Violences dans la capitale
L’annonce de la démission d’Evo Morales a provoqué des à La Paz et à El Alto, une ville proche de la capitale. De nombreux autobus ont été incendiés ainsi que des domiciles de personnalités, selon les médias locaux. A La Paz, des dizaines de manifestants «sont entrés dans nos installations et sont en train d’incendier les autobus», a déclaré sur Twitter le service municipal de transport public. Les médias ont montré que quinze véhicules étaient en flammes dans le centre d’entretien des autobus.
Le dirigeant d’un collectif de citoyens, Waldo Albarracin, qui a œuvré aux demandes de démission d’Evo Morales, a déclaré que sa maison avait été incendiée et détruite par «une foule» de membres du Mouvement vers le socialisme (MAS), le parti du président démissionnaire. Waldo Albarracin, recteur de l’université d’Etat de La Paz, a diffusé sur son compte Twitter une vidéo de sa résidence en flammes. Une présentatrice de la chaîne Television Universitaria, Casimira Lema, a elle aussi déclaré que sa maison avait été incendiée. Juan Ramon Quintana, un ancien ministre, a expliqué à la télévision, que son domicile a été pillé par des inconnus qui ont emporté tous ses documentsà la télévision.
De plus, plusieurs dizaines de personnes semaient la peur au cours de la nuit dans le quartier aisé d’Achumani, dans le sud de La Paz. Dans ce quartier se trouve le siège d’un quotidien critique envers Evo Morales, Pagina Siete. Sur la porte de ce journal, on pouvait lire un avertissement disant: «Devant la vague de terreur qui s’est déchaînée dans la ville de La Paz, le quotidien Pagina Siete suspend ses activités par sécurité.» Egalement à La Paz, le siège de l’ambassade du Venezuela a été occupé par des manifestants cagoulés à la suite de la démission du président Morales, fidèle allié de Caracas.

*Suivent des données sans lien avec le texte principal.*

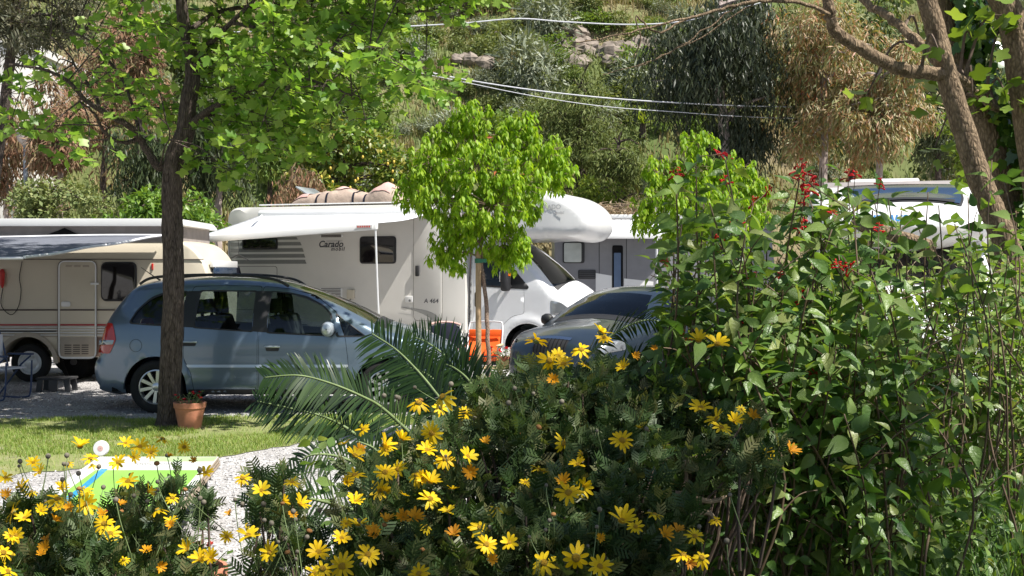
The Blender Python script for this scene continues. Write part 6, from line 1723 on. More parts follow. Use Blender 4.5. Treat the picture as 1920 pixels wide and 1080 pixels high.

«Equipés de dynamite, des manifestants cagoulés avec des boucliers ont pris l’ambassade du Venezuela en Bolivie. Nous allons bien et sommes à l’abri, mais ils veulent faire un massacre. Aidez-nous à dénoncer cette barbarie», a déclaré l’ambassadrice vénézuélienne Crisbeylee Gonzalez à l’agence de presse officielle ABI.
Au milieu de la nuit, des patrouilles de l’armée ont commencé à parcourir les rues de La Paz et d’El Alto. En revanche, les policiers, dont de nombreuses unités s’étaient mutinées ces derniers jours contre le président Morales, n’effectuaient pas de patrouilles, sans que leur absence ne soit expliquée par leur commandement.